Painting myths that should be painted over

If you own a home, there’s a pretty good chance you’ve wielded a paintbrush a time or two. And even if you haven’t, chances are that you will eventually.

It might seem like picking up a paintbrush and slapping some paint on the walls is the most basic, no-directions-needed, DIY project you can do, but it’s not. Plenty of painting fails will put that rumor to bed. It turns out, there’s a lot more to it than you might have imagined.

But which house painting principles do you really need to pay attention to? We spoke with the experts and asked them to dispel the myths most people believe — but definitely shouldn’t.

Dark colours make a room look small

Believe it or not, there’s really no rule that says you have to use light paint colours in small rooms.

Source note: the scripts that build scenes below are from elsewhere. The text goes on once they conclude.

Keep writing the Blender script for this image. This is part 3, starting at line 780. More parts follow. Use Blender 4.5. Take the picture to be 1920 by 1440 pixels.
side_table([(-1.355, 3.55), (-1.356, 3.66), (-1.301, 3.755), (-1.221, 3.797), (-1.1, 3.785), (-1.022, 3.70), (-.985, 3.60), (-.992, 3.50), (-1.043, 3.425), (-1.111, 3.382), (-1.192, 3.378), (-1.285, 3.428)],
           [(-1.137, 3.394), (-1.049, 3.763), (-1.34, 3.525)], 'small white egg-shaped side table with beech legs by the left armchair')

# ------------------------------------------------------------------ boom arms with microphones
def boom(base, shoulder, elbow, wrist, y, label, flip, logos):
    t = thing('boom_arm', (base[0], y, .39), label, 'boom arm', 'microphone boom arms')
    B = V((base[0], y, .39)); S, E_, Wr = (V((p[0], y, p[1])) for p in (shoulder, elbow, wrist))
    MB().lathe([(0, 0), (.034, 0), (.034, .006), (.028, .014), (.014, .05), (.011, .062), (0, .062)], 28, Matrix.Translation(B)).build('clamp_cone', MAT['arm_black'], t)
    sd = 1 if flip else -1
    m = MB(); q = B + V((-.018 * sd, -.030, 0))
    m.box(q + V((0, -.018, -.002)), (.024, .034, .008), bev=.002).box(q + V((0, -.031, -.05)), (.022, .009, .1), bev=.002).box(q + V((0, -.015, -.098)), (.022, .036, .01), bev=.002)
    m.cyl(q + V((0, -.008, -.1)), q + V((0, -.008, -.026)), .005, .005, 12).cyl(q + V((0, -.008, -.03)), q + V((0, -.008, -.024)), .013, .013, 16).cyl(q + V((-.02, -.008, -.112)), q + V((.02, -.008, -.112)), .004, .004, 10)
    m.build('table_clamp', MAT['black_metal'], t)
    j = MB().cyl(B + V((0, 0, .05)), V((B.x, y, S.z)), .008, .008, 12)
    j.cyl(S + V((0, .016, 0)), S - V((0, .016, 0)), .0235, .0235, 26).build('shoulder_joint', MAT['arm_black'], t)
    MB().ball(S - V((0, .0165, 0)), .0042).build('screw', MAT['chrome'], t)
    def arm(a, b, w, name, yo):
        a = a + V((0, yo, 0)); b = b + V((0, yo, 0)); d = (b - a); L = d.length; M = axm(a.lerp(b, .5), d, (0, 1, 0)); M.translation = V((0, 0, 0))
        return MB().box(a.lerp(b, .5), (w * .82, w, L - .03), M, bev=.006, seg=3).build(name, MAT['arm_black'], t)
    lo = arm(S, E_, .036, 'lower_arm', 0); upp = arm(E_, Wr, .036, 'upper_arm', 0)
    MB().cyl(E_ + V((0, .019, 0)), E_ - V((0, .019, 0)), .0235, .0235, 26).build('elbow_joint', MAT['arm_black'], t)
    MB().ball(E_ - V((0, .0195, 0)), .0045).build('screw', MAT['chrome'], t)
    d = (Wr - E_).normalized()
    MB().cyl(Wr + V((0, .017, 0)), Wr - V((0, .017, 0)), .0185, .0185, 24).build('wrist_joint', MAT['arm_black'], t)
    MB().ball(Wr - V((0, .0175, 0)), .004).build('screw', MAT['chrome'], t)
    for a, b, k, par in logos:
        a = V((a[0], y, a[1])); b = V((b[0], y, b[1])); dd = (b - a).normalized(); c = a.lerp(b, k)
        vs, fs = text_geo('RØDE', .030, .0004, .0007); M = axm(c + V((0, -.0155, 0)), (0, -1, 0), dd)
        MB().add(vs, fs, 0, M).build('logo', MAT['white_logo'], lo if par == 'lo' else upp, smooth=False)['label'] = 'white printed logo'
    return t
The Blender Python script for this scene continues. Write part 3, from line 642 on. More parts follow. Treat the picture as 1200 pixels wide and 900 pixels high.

If dark colours are your thing, go for it — in moderation.

We have seen plenty of colour schemes, and moody hues can work.

If you use a dark colour for an accent wall, it can truly make the home look much larger by adding variation to the eye.

You need two coats of paint

If you ask anyone on the street how many coats of paint a typical wall needs, 9 times out of 10 they’ll tell you the answer is two. That’s just an unwritten rule of painting that we all blindly follow. Unfortunately, it’s not a rule you can count on.

“This is not true,” says Kayla Martin, owner of ACME Home Interiors. “If you apply primer and are using a quality brand of paint, you can absolutely get away with one coat of paint.”

On the other hand, others have seen it go the other way as well.

This depends on what type of paint product you are using and if the room is prepped for it. “Sometimes we’ve needed to do six coats of paint on walls that were previously a darker colour,” says Martin.

You don’t need primer

If you’re one of the homeowners who think primer is an optional step when painting, we’re sorry to tell you that’s just a myth.

“In order for your project to look like it was done professionally, you absolutely need to use primer,” says Martin. “It helps make the paint job look smooth and allows the paint to adhere to the wall.”

Using primer means you don’t have to clean the walls

Since dirty walls won’t hold on to the paint properly, your walls need to be cleaned with soap and water before you paint. But there’s a dirty rumor going around that a good primer makes that step unnecessary. Don’t heed it, Martin says.

“Painting on dirty, dusty, greasy walls will make it very difficult for the paint to adhere to the surface — even primer,” she explains. “Cleaning your walls will also help provide a professional look to your paint job.”

Your trim should always be white

It’s very common to see white trim on walls — no matter what colour the walls are — but home decor and DIY blogger Morgan McBride of Charleston Crafted says it doesn’t have to be that way. In fact, extending your wall colour to your trim (both the top and the bottom) can make the walls look taller and emphasize the details in your moldings.

“It can make a huge impact!” McBride says.

Glossy paint is more durable

It’s long been said that glossy or satin paint finishes are best for rooms that get a lot of moisture, like bathrooms. They’re also often the paint of choice for walls that may get messy, like in kitchens or kid’s rooms, since they’re easier to clean.

But thanks to improvements in paint quality, McBride says most paints are now durable enough for those areas — meaning you can choose any finish you want and know you won’t be stuck with fingerprints or peeling paint just a few months down the road.

Don’t paint before you sell

It may seem like a waste of time to paint your walls before you move. After all, the new owners will probably just change the colours when they move in, right?

But Tonya Bruin, CEO of renovation company To Do-Done, says that’s usually not true: “This is always a good idea, as it increases the home’s selling value since a lot of people don’t want to invest any more time, effort, or money in doing it themselves.”